Still, Capito said coal states like hers need to diversify their economies. This week she introduced a bill that she hopes Congress will take up as part of tax reform next year, bringing more development incentives to her state.
Nick Carter, interim director of the Kentucky Coal Association, acknowledged in an interview, “If you look realistically at the situation, we’re not going to see an immediate impact (from Trump’s victory.)
“What you have to do to turn around a big ship is usually a pretty slow process,” he said.
But the Clean Power Plan now prevents cost-efficient coal plants from being built, he said, because it requires them to have anti-pollution technology. Under the plan, as old plants go offline and are not replaced, the coal industry faces a fall from producing 30 percent of the nation’s energy to zero.
Coal’s share of the market might still decline in Trump’s administration, said Carter, but “it will become steady.”
Bill Raney, president of the West Virginia Coal Association, said more jobs could come from “having someone with a positive outlook in the White House.”
Jenkins, meanwhile, argued that other Trump policies will stimulate the economy and steel production, which also helps coal.
Benjamin Salisbury, senior energy policy analyst for FBR & Co., said it’s true that policies lowering natural gas prices could hurt coal in some areas.
But undoing regulations will help coal, he said.
Whether coal comes out ahead, despite gains by its competitor, is hard to tell, he said.
In a note to investors two days after the election, Salisbury’s firm said Trump’s victory will be “broadly positive for coal.” Job losses from the Clean Power Plan likely won’t be reversed by its undoing. Allowing more mining on federal lands in the west will help coal companies in Montana.
Undoing of stream protection rules will help northern Appalachian coal companies, the report said.

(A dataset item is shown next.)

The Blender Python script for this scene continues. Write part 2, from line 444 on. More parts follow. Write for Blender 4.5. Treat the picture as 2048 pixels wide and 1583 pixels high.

In addition, Capito and Jenkins said Trump’s attention to the plight of coal communities could spur Congress to bail out the United Mine Workers of America’s pension and health care plans.
Despite their optimism, the University of Kentucky’s Troske said any gains are likely only temporary.
Utilities are building power plants that do not use coal because they are still concerned about global warming, he said, and because natural gas is cheaper.
To Lukas Ross, a spokesman for Friends of the Earth, Trump’s promises of resurrecting the coal industry gives communities false hope and distracts from looking for a new future.
That group, as well as the watchdog group Taxpayers for Common Sense, are concerned that Trump’s energy policies will lead to more subsidies for unproven clean-coal plants that use technology to capture carbon emissions.
The Southern Co., which is building one such plant, the Kemper coal facility in central Mississippi, did not return a request for comment.
However, the environmental and taxpayer groups said the Kemper plant stands to get about $695 million in subsidies over the next decade – on top of about $800 million it has already received.